I was a bit surprised that someone going to seek a legal verdict had to bring so many gifts to the judge, but my hosts assured us that this was not a bribe destined to the Fon, but a sort of payment to the institution. The Fon, in his capacity as arbiter and protector of the village traditions, had to receive a large number of people who sometimes came from very far. These people had to be lodged and fed, and sometimes entertained. The offerings complemented the meagre allocation he received from the exchequer.
It rained during the whole of the journey, so we saw very little of the countryside we were driving along. When we arrived, a palace official ushered us inside a big tent on the palace grounds, where the proceedings were going to take place. We were the only people whose case was going to be heard that day.
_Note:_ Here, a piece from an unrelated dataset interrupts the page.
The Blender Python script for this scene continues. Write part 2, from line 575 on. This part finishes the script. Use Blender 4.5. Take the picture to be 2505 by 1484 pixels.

The moment we had been seated we were served a beer and peanuts.
Shortly afterwards his majesty the Fon arrived. He was very simply dressed in a cotton pair of trousers and a modest agbada and a Nigerian hat. He was wearing leather sandals, which Ngu informed me was because he had eczema round his ankles.
He greeted us politely and bade us welcome in his country. He said to P that he had heard many good things about Finland and hoped to visit that lovely country one day.
Then entered the Griot. He too was simply dressed. He greeted us with cold reserve. We were invited to form a small arc round his majesty, seated on a dais, at a large table. The king said a few words and the Griot walked towards his table. Ngubi then translated the proceedings which was in fula. The king asked him a few questions and he began: In the year of the two great floods, when locusts devastated the whole of the millet harvest, my great grandfather Griot Abdoulaye, blessed be his memory, witnessed the ceremony in which your majesty’s great grandfather Fon Kidjo, blessed be his memory awarded to his trusted servant Ndifor Bola Ndumu the property which I will describe:The land enclosing the area bounded by the perimeter between the Three Rocks to the tall iroko to the dried pond, and then bordering the ridge all the way towards the coconut plantation which is now gone towards the Three Rocks. The gift includes all the trees growing, all the beasts roaming and all the fish in the waters, and Ndifor Bola Ndumu can dispose of all or part of this bestowal as he chooses, and pass part or all thereof to his children. This information was transmitted to my grandfather Ahmadou, blessed be his soul, who taught his own son Bello who taught my own sainted father Emmanuel, who taught me, and gave me his blessing before he died, doing me the honour of saying that I was a worthy successor of him and his father and our ancestors, and was word perfect. This I swear to be the truth, on the heads of my children, including the unborn ones.
The Fon, Ngu and the Griot conferred for about half an hour, after which Ngu returned to where we were sitting with a big smile on his face. The Fon said a few words, which were translated to us. He was happy that another matter had been successfully resolved to everybody’s satisfaction.
He signed a paper, a minion stamped it and he handed it over to our friend. He would take this to the Registry Office in Victoria, and in due course the family would be issued with the official deeds to the property that they had laid claim to.